Energy Use by Computers and Data Centers

Where possible, this discussion will use MKS power units - watts, gigawatts, terawatts. Units such as kilowatt-hours per year and quads per year are confusing, and inherently "resource-depletion" oriented. I won't touch such units with an 87.66 kilofoot-hour per year pole.

Global Energy Use

World energy use averaged 15 Terawatts in 2008 according to Wikipedia . The US Energy Information Administration estimates world usage in 2010 at 509.7 Quads per year. A Quad per year equals 33.4 gigawatts, so that is 17.0 Terawatts.

88% of electricity is generated by fossil fuel, leaving 12% generation by nuclear and hydro, and a small fraction by wind, solar, and other alternatives. Generation is mostly oil and coal, which averages about 33% efficient. So, we can estimate that the multiplication factor from electricity to primary energy is approximately 2.7, that is, every gigawatt consumed by computers requires 2.7 gigawatts of primary energy.

The 2010 CIA World Fact Book estimates global electricity usage for 2010 at 18.8 TKWH per year, or 2.15 Terawatts. This increased from 1.63 Terawatts in 2005, a 5.7% per year increase.

China is increasing energy and computer usage much more rapidly. Electricity use has more than doubled in 5 years, from 186GW in 2005 to 392GW in 2010, an increase of 16% per year. China, India, and other rapidly emerging nations will soon dominate world usage.

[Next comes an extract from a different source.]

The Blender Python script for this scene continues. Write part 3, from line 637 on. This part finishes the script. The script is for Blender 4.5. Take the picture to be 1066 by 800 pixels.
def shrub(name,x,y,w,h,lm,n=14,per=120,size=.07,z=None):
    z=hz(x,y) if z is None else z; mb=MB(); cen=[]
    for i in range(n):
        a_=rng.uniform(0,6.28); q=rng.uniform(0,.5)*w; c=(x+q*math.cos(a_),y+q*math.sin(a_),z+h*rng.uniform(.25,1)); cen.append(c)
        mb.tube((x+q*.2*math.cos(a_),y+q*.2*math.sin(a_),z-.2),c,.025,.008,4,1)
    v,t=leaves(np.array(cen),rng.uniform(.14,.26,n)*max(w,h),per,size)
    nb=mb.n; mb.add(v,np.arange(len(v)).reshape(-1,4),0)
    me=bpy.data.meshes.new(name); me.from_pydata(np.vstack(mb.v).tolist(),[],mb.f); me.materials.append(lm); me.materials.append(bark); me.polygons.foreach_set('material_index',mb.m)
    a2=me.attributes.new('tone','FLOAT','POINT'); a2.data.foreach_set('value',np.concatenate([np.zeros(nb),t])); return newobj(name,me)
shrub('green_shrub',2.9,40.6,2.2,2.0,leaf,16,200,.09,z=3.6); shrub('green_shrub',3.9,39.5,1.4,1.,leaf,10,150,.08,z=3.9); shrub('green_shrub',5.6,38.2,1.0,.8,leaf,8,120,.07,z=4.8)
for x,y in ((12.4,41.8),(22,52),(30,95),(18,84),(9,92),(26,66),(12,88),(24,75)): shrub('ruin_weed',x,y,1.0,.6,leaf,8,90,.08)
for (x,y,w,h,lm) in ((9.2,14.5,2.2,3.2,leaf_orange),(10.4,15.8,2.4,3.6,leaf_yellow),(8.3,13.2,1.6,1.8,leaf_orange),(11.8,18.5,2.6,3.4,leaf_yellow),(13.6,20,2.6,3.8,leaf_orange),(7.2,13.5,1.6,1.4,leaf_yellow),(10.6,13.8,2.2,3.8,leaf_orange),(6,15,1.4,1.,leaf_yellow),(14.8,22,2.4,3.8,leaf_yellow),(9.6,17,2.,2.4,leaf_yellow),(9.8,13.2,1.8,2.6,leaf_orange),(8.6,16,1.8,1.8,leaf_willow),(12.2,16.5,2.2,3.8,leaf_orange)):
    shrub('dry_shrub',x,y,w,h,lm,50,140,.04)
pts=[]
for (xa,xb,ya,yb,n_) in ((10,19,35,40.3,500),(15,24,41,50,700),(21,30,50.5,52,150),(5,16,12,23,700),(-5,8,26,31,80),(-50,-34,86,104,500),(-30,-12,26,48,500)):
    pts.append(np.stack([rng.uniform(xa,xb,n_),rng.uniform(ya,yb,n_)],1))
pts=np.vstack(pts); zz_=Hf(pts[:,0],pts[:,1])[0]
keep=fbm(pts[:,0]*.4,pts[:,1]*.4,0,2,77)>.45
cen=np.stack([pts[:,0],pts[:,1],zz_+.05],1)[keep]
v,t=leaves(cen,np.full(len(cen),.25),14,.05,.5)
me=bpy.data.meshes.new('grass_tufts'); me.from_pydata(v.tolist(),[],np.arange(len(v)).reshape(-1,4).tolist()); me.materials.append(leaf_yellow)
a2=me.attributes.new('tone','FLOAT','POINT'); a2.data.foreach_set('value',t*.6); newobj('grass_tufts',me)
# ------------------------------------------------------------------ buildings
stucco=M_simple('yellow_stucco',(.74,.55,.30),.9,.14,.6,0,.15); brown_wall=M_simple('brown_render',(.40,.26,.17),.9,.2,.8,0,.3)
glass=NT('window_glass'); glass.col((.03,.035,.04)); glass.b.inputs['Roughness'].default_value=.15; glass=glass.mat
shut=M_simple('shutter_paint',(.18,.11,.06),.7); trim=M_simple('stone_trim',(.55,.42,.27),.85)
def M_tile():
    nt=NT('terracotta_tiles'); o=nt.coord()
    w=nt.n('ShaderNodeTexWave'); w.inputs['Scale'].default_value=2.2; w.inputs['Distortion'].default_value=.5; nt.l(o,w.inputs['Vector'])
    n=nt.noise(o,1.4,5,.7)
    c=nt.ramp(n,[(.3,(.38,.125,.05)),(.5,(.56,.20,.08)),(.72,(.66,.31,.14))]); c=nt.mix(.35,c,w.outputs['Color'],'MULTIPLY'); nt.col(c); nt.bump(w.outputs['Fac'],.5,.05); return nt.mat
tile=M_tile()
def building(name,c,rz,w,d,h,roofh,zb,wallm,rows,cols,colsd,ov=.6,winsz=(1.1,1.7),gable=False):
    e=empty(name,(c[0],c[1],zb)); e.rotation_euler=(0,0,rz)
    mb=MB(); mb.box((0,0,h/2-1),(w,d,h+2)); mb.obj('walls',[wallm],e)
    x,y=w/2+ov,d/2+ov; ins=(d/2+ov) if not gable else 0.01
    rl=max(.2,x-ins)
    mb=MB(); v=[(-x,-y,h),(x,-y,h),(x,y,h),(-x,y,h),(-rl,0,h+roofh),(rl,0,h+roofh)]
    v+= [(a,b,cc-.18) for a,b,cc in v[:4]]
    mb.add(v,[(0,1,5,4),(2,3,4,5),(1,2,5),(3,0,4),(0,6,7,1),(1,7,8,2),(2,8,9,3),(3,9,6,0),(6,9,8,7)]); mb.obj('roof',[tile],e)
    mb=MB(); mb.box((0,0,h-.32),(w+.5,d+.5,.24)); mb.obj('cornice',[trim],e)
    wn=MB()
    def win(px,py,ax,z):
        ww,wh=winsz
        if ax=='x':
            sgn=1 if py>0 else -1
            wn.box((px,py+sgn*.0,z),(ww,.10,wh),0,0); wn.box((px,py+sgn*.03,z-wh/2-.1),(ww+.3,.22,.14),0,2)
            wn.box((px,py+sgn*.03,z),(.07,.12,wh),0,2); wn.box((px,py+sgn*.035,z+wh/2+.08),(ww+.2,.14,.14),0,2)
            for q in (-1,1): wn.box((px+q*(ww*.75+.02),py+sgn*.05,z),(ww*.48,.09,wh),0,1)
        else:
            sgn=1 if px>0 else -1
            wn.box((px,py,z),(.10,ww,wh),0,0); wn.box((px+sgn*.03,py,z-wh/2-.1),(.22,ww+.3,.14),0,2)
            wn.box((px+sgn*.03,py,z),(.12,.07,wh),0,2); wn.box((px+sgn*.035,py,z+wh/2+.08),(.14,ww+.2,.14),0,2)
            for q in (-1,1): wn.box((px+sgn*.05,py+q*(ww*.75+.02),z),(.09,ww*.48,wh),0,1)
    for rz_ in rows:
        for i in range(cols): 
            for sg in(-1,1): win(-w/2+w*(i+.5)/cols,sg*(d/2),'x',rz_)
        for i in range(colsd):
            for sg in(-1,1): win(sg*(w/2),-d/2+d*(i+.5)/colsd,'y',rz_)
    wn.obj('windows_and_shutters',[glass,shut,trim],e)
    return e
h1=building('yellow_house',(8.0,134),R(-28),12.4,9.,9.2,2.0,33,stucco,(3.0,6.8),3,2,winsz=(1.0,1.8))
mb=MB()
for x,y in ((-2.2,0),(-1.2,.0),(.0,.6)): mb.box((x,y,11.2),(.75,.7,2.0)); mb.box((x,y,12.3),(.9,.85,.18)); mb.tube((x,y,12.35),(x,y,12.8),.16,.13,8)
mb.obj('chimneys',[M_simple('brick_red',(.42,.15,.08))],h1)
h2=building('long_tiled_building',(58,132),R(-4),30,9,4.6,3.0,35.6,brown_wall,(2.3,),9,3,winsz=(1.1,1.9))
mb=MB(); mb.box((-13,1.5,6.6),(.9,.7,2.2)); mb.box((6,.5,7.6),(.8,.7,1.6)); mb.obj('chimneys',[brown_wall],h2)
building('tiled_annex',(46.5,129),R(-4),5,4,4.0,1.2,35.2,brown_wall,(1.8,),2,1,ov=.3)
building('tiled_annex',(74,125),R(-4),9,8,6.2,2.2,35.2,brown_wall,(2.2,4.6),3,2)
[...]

Global Computer Energy Use

David Sarokin estimated 2007 computer energy use at 868 billion kilowatt hours per year, or 99 gigawatts. 5.3% of global electricity consumption. Forrester estimates a doubling of PCs in 7 years ( 10% per year). The DOE estimates US data center power usage as a fraction of total US usage (increasing 1.4% per year) will double every 5 years (15% per year), for a total power increase of approximately 16% per year. The average power usage increase might be 13 percent.

In 2010, we can estimate the computer power use to increase by 44% (1.13^3), so the power in 2010 is approximately 140 GW of electrical energy, corresponding to 380 GW of primary energy in 2010.

Aviation

For comparison, Schafer estimates that aviation used 2.5% of the world's primary energy in 2005, and that this will increase to 9% by 2050. If this is accurate, the fraction increases by a factor of 1.0289 a year, and extrapolates to 2.88% of world energy usage in 2010. Times 17.0 TW, that is 490 GW of primary energy for aviation in 2010.

If aviation power increases 1.0289 a year, and computer power increases 1.13 a year, computers are overtaking aviation by 10% per year. In 2013, computers will use 550GW of primary energy, and aviation will use 530GW. By 2020, computers may be using 1860GW, compared to aviation's 710GW.